[Records with scene code]
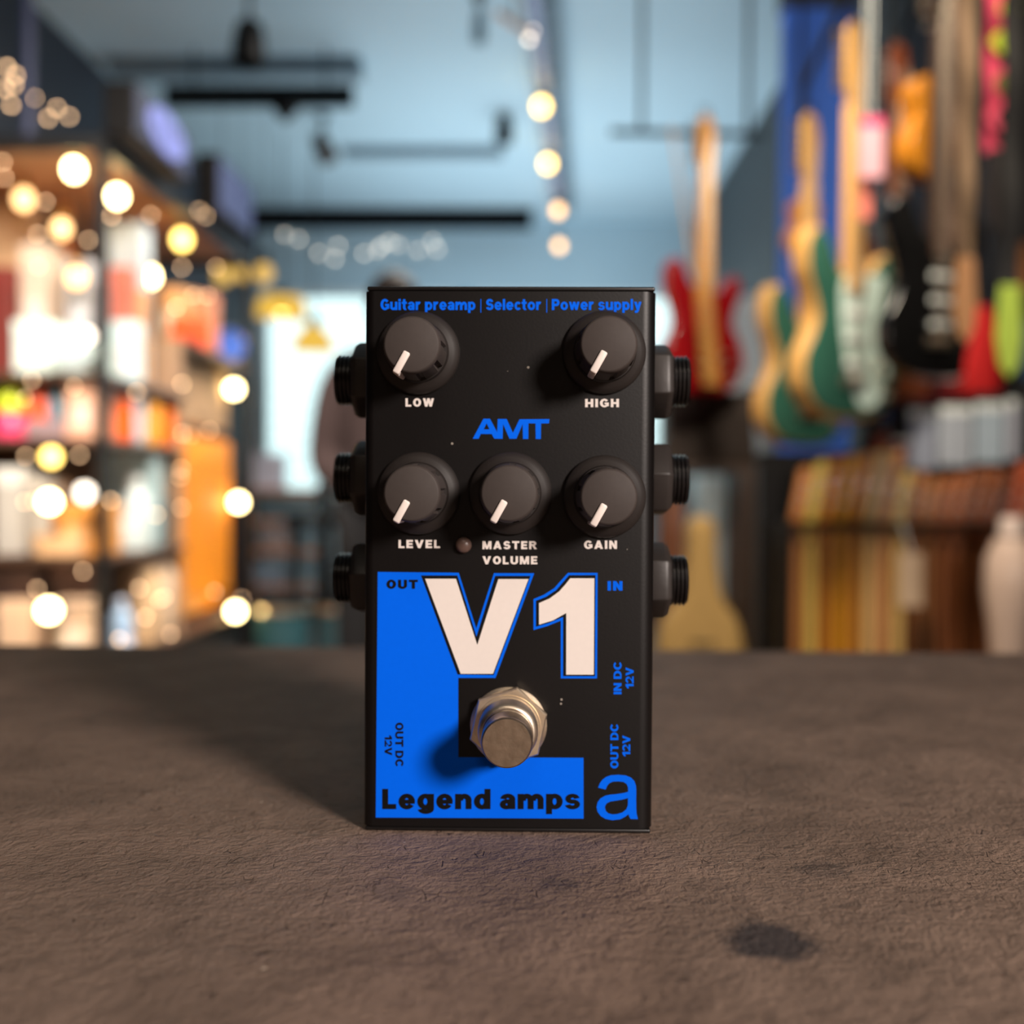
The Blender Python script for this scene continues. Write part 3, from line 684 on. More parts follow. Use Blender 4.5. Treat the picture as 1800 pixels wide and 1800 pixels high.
t = thing('speaker_cabinet', 'beige speaker cabinet standing on the orange amplifier', 'speaker', (-1.74, 5.0, .42 + ht + .078))
hs = 1.618 - (.42 + ht + .078) - .005
bm = NB(); box(bm, -.2, .2, -.46, .44, 0, hs, bev=.012); fin('cabinet', bm, mat('beige_tolex', (190, 156, 118), .6, var=.08, scale=50), t)
bm = NB(); box(bm, .199, .206, -.42, .40, .04, hs - .04, bev=.003); fin('grille_cloth', bm, mat('tan_grille_cloth', (176, 142, 108), .8, var=.12, scale=300), t)
t = thing('tambourine', 'blue tambourine standing at the far end of the upper aisle shelf', 'tambourine', (PX(402, 5.4), 5.4, 1.641 + .096))
bm = NB(); lathe(bm, [(.082, -.022), (.082, .022), (.074, .022), (.074, .012), (0, .012), (0, -.012), (.074, -.012), (.074, -.022)], 'y', 40); fin('drum', bm, mat('cobalt_blue_gloss', (84, 130, 236), .35), t, smooth=True)
for k in range(6):
    a = R(60 * k + 20); bm = NB(); lathe(bm, [(.014, -.003), (.016, 0), (.014, .003)], 'y', 14, (.079 * math.cos(a), 0, .079 * math.sin(a))); fin('jingle', bm, m_chrome, t, smooth=True)
# ---- lamps of the unit --------------------------------------------------
def bulb_lamp(label, px, py, Y, kind, r=.024, shade=None, up=None, name='pendant_bulb'):
    p = P(px, py, Y); zt = up if up else TOP - .0215
    t = thing(name, label, 'lamp', p)
    bm = NB(); ball(bm, (0, 0, 0), r, sz=1.15); o = fin('bulb', bm, m_bulb[kind], t, smooth=True)
    bm = NB(); lathe(bm, [(r * .5, r * 1.0), (r * .62, r * 1.1), (r * .62, r * 2.1), (r * .3, r * 2.5), (0, r * 2.5)], 'z', 20); fin('socket', bm, shade or m_brasslamp, t, smooth=True)
    if zt > p.z + r * 2.6:
        bm = NB(); tube(bm, [(0, 0, r * 2.4), (0, 0, zt - p.z)], .003); fin('cord', bm, m_cord, t)
    return t
def clip_lamp(label, px, py, Y, kind, bx=-1, r=.024, by=3.592):
    """small spot lamp fixed by an arm to the nearest post"""
    p = P(px, py, Y); t = thing('clip_lamp', label, 'lamp', p)
    bm = NB(); ball(bm, (0, 0, 0), r); fin('bulb', bm, m_bulb[kind], t, smooth=True)
    bm = NB(); lathe(bm, [(r * .7, -r * .6), (r * 1.0, -r * .9), (r * .8, -r * 2.0), (0, -r * 2.1)], 'y', 20); fin('reflector', bm, m_black, t, smooth=True)
    dx = bx - p.x
    bm = NB(); tube(bm, [(0, r * 1.8, 0), (dx * .3, r * 2.2, .012), (dx, by - Y, .012)], .005); fin('arm', bm, m_black, t)
    return t
bulb_lamp('brightest bulb hanging under the top rail, near the black corner post', 130, 298, 3.66, 'white', .027)
bulb_lamp('bright bulb hanging just behind the black corner post', 206, 345, 3.98, 'white', .027)
bulb_lamp('yellow bulb in the middle of the aisle side under the fascia', 320, 421, 4.6, 'yellow', .032)
bulb_lamp('bright bulb hanging lower between corner post and yellow bulb', 263, 486, 4.36, 'white', .03)
bulb_lamp('amber bulb at the outer end of the shelving, highest of the dim ones', 42, 350, 3.95, 'amber', .032)
bulb_lamp('orange bulb between the amber bulb and the corner post', 108, 402, 4.1, 'amber', .03)
bulb_lamp('amber bulb hanging low in front of the grey white box', 135, 488, 3.9, 'amber', .030)
for l, px, py, Y, k in (('bright clip lamp at the far post, uppermost of three', 411, 684, 5.38, 'white'), ('bright clip lamp at the far post, beside the orange amplifier', 419, 883, 5.37, 'white'), ('bright clip lamp at the far post, lowest of three', 414, 1075, 5.08, 'white')):
    clip_lamp(l, px, py, Y, k, X1 - .012, .031, 5.477)
for l, px, py, k, r in (('clip lamp above the ochre box, upper of the pair', 90, 803, 'yellow', .026), ('bright clip lamp in front of the second pale grey box', 87, 882, 'white', .028), ('small clip lamp beside the corner post over the ochre box', 149, 866, 'pale', .026), ('bright clip lamp over the cream boxes of the lower shelf', 86, 1073, 'white', .03), ('clip lamp in front of the wide mint white box', 96, 598, 'yellow', .02), ('pinkish clip lamp next to the corner post at the mint boxes', 152, 590, 'pale', .022)):
    clip_lamp(l, px, py, 3.515, k, X1 - .02, r)
# ---- fairy lights, and bulb strings added as glints on the shelving -------------------------------------------
def FP(q):
    if q[2] < 0:                                     # hung along a wall or shelf edge that runs into the room
        r = ray(q[0], q[1]); return CAM + r * (q[2] / r.x)
    return P(*q)
def fairy(label, pts, r, kind, sag=.03):
    base = FP(pts[0])
    t = thing('fairy_or_glint_string', label, 'string lights', base)
    pos = [FP(q) - base for q in pts]; line = []
    for a, b in zip(pos, pos[1:]): line += [a + Vector((0, .008, .006)), (a + b) / 2 + Vector((0, .008, -sag))]
    line.append(pos[-1] + Vector((0, .008, .006)))
    bm = NB(); tube(bm, line, .0015, 5); fin('wire', bm, m_cord, t)
    for q in pos:
        bm = NB(); ball(bm, q, r, u=10, v=8); fin('bulb', bm, m_bulb[kind], t, smooth=True)
fairy('fairy lights strung on the dark wall above the display shelving', [(8, 155, XL + .012), (12, 118, XL + .012), (28, 132, XL + .012), (25, 150, XL + .012), (20, 185, XL + .012), (60, 172, XL + .012), (85, 208, XL + .012), (100, 190, XL + .012), (122, 205, XL + .012)], .0085, 'fairy', .0)
fairy('bulbs added as glints, looped across the end of the display shelving', [(5, 285, 3.57), (8, 312, 3.57), (80, 355, 3.57), (66, 412, 3.57), (108, 400, 3.57), (68, 468, 3.57), (155, 422, 3.57), (108, 590, 3.57), (44, 700, 3.57), (56, 668, 3.57), (130, 680, 3.57)], .0052, 'fairy')  # this and the next three strings imitate highlights on chrome
fairy('bulbs added as glints, trailing down the end of the shelving beside the clip lamps', [(45, 802, 3.565), (140, 800, 3.565), (44, 882, 3.565), (150, 880, 3.565), (146, 1004, 3.565), (65, 1035, 3.565), (60, 880, 3.565)], .0052, 'fairy')
fairy('bulbs added as glints, running along the aisle side of the shelving, upper run', [(196, 380, -1.412), (265, 378, -1.412), (350, 370, -1.412), (362, 380, -1.412), (380, 470, -1.412), (320, 470, -1.412), (310, 540, -1.412), (340, 520, -1.412), (365, 520, -1.412), (320, 675, -1.412), (368, 757, -1.412), (320, 762, -1.412), (335, 765, -1.412)], .006, 'fairy')
fairy('bulbs added as glints, running along the aisle side of the shelving, lower run', [(195, 880, -1.412), (240, 690, -1.412), (275, 905, -1.412), (318, 892, -1.412), (316, 838, -1.412), (318, 824, -1.412), (245, 1034, -1.412), (288, 1050, -1.412), (280, 1054, -1.412), (256, 1085, -1.412), (377, 1040, -1.412), (425, 1052, -1.412), (210, 1124, -1.412), (300, 1115, -1.412)], .006, 'fairy')
fairy('faint fairy lights strung over the shop window', [(500, 412, 9.185), (525, 420, 9.185), (560, 445, 9.185), (588, 455, 9.185), (594, 432, 9.185), (640, 445, 9.185), (664, 440, 9.185), (670, 432, 9.185), (685, 425, 9.185), (700, 430, 9.185), (735, 440, 9.185), (760, 424, 9.185), (768, 438, 9.185), (690, 478, 9.185)], .011, 'pale', .02)
# pole above the shelving
t = thing('ceiling_pole', 'dark blue pole between the shelving top and the ceiling', 'pole', (PX(52, 3.75), 3.75, TOP))
bm = NB(); lathe(bm, [(.018, .006), (.018, H - TOP - .006)], 'z', 16); fin('tube', bm, m_sign, t, smooth=True)
for zz in (0, H - TOP - .006):
    bm = NB(); lathe(bm, [(.04, zz), (.04, zz + .006)], 'z', 20); fin('flange', bm, m_black, t)
# ---- ceiling fittings ----------------------------------------------------
def spot(label, px, py, Y, tilt, pan, col=None, L=.14, r=.05, stem=None):
    p = P(px, py, Y); t = thing('ceiling_spotlight', label, 'spotlight', p)
    bm = NB(); lathe(bm, [(r * .55, -L / 2), (r * .8, -L * .4), (r, L * .1), (r, L / 2), (r * .86, L / 2), (r * .7, L * .25), (0, L * .25)], 'z', 28)
    o = fin('head', bm, col or m_black, t, smooth=True); o.rotation_euler = (R(tilt), 0, R(pan))
    bm = NB(); tube(bm, [(0, 0, 0), (0, 0, H - p.z)], .01); fin('stem', bm, m_black, t)
    bm = NB(); lathe(bm, [(.035, H - p.z - .02), (.035, H - p.z)], 'z', 20); fin('mount', bm, m_black, t)
spot('black spotlight alone on the ceiling, highest in view', 438, 74, 4.9, 172, 0, None, .19, .075)
spot('bronze and black spotlight tilted, behind the dark suspended board', 568, 258, 6.6, 150, 60, mat('bronze_lamp', (92, 78, 70), .4, .3), .19, .06)
spot('black spotlight beside the cable tray, nearer one', 842, 46, 5.0, 175, 0, m_gb, .15, .03)
spot('black spotlight beside the cable tray, farther one', 886, 225, 6.6, 165, 0, None, .17, .055)
t = thing('suspended_board', 'long dark flat board hung from the ceiling behind the lone spotlight', 'panel', (PX(455, 5.6), 5.6, PZ(168, 5.6)))
wv = (PX(618, 5.6) - PX(290, 5.6)) / 2
bm = NB(); box(bm, -wv, wv, -.03, .03, -.055, .05, bev=.006); fin('board', bm, mat('dark_slate_panel', (18, 25, 28), .8, spec=.15), t)
for x in (-wv * .7, wv * .7):
    bm = NB(); tube(bm, [(x, 0, .045), (x, 0, H - PZ(168, 5.6))], .006); fin('rod', bm, m_black, t)
bm = NB(); lathe(bm, [(.075, -.055), (.05, -.09), (.02, -.13), (0, -.13)], 'z', 24, ((PX(500, 5.6) - PX(455, 5.6)), 0, 0)); fin('lamp_holder', bm, m_black, t, smooth=True)
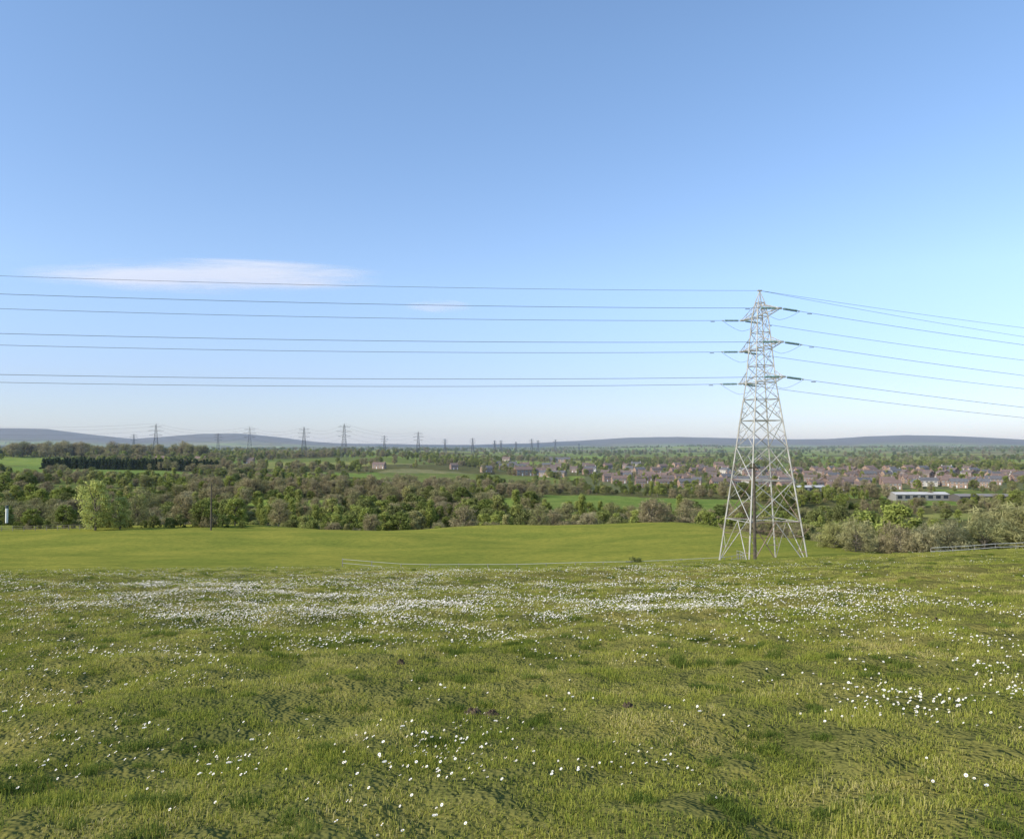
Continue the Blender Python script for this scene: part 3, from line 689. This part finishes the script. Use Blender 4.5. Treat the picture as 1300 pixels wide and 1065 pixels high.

◆ **Problem to solve**: Look through the data and gather every line with the string "picture" in it.

◆ **Result below**:
The Blender Python script for this scene continues. Write part 3, from line 684 on. More parts follow. Use Blender 4.5. Treat the picture as 1800 pixels wide and 1800 pixels high.
Continue the Blender Python script for this scene: part 3, from line 689. This part finishes the script. Use Blender 4.5. Treat the picture as 1300 pixels wide and 1065 pixels high.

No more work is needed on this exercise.